Aber nach "der Beendigung des Weltkriegs und der Beseitigung der augenfälligsten politischen Vertreter des Systems, das zum Krieg geführt hat, darf das Proletariat sich nicht mit diesem Ergebnis begnügen. Es geht um die Aufhebung der kapitalistischen Klassenherrschaft, die Befreiung der Arbeiterklasse überhaupt." (Liebknecht, 28.11.1918) Hier zeichneten sich all die Schwierigkeiten der Arbeiterklasse ab, das Ziel der Bewegung klar zu erkennen und damit auch die Täuschungs- und Betrugsmanöver der SPD zu durchschauen. "Man kann nicht erwarten, wenn man auf dem Boden historischer Entwicklung steht, dass man in dem Deutschland, das das furchtbare Bild des 4. August und der vier Jahre darauf geboten hat, plötzlich am 9. November 1918 eine großartige, klassen- und zielbewusste Revolution erlebt, - und was wir am 9. November 1918 erlebt haben, war zu drei Vierteln mehr Zusammenbruch des bestehenden Imperialismus als Sieg eines neuen Prinzips. Es war einfach der Moment gekommen, wo der Imperialismus wie ein Koloss auf tönernen Füßen, innerlich morsch, zusammenbrechen musste, und was darauf folgte, war eine mehr oder weniger chaotische, planlose, sehr wenig bewusste Bewegung, in der das einigende Band und das bleibende, das rettende Prinzip nur in der Losung zusammengefasst war: die Bildung der Arbeiter- und Soldatenräte" (Gründungsparteitag der KPD 1918/19).

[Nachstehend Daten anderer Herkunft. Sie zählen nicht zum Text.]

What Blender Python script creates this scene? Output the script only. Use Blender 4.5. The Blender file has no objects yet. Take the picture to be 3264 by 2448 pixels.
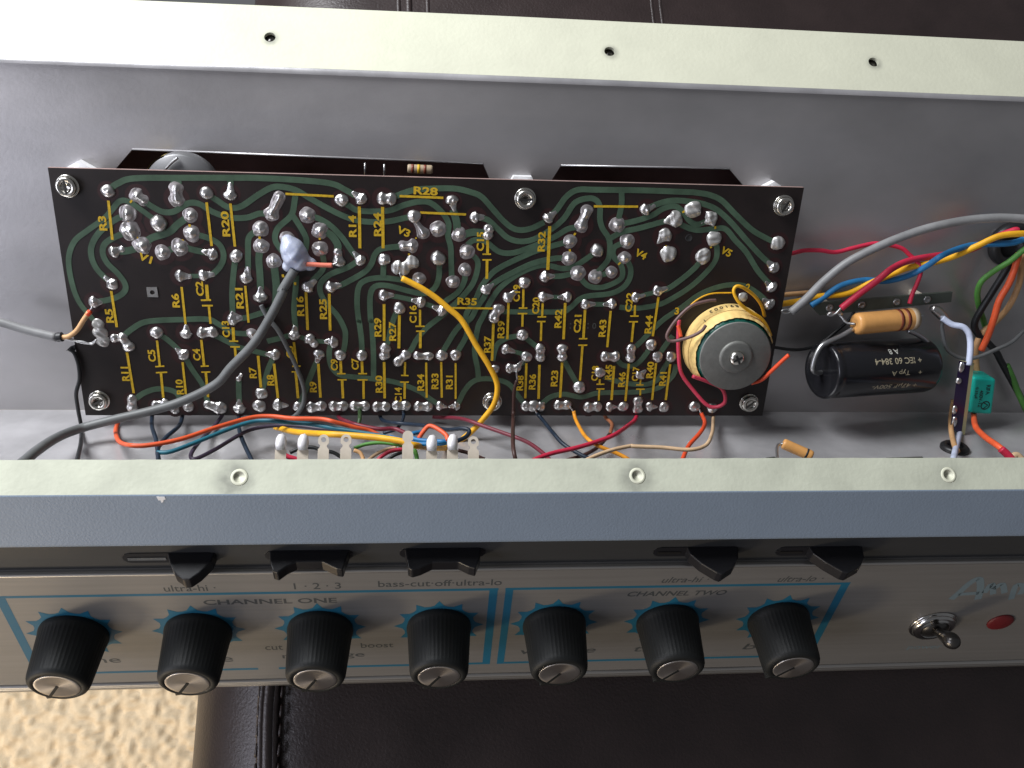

Nur die Arbeiterklasse konnte den Krieg beenden
Mit ihren Erhebungen Anfang November 1918 hatte die Arbeiterklasse in Deutschland nach dem revolutionären Aufstand in Russland den Weltkrieg schließlich zu Ende gebracht. Der Aufstand eines zentralen Teils der Arbeiterklasse war nötig gewesen, um die Bourgeoisie zur Beendigung des Krieges zu zwingen. Der unbeugsame Widerstand der revolutionären Minderheit - allen voran die Spartakisten an ihrer Spitze - hatte seine Früchte getragen, denn nur dieser heldenhafte Kampf hatte der Arbeiterklasse den Weg zur Beendigung des Kriegs gezeigt. Die Einkerkerung R. Luxemburgs kurz nach Kriegsbeginn, um sie mundtot zu machen, selbst die Festungshaft im Zuchthaus für K. Liebknecht hatten diese bekanntesten Stimmen der Arbeiterklasse nicht zum Schweigen gebracht, sondern nur noch mehr die Widerstandskraft der Arbeiter gegen den Krieg angespornt. So streikten und demonstrierten beispielsweise im Juni 1916 55.000 Arbeiter allein in Berlin gegen den imperialistischen Krieg und die Verurteilung K. Liebknechts. Wie schon in Russland war es in Deutschland ebensowenig der Pazifismus gewesen, der den Krieg zu Ende brachte, sondern nur der Klassenkampf des Proletariats. Und dies ist das große Verdienst der Arbeiterklasse, den Beweis angetreten zu haben, dass sie die große Barriere gegen den Krieg ist und die einzige Kraft, um ihn zu beenden. Und bei dieser Umwandlung des imperialistischen Kriegs in einen Klassenkrieg war die Arbeiterklasse gezwungen, einen Sturmlauf gegen den Staat und seine ihn verteidigenden Kräfte anzutreten. Während es der Arbeiterklasse in Russland gelungen war, die Regierung zu stürzen und die Macht zu ergreifen, stieß das Proletariat in Deutschland auf ungleich größere Hindernisse. Nicht nur hatte es hier mit einer viel intelligenteren und mächtigeren Bourgeoisie zu tun, sondern es befand sich auch in einer neuen historischen Situation, wo es die Konsequenzen des Eintritts des Kapitalismus in seinen Zeitraum der Dekadenz zu begreifen hatte.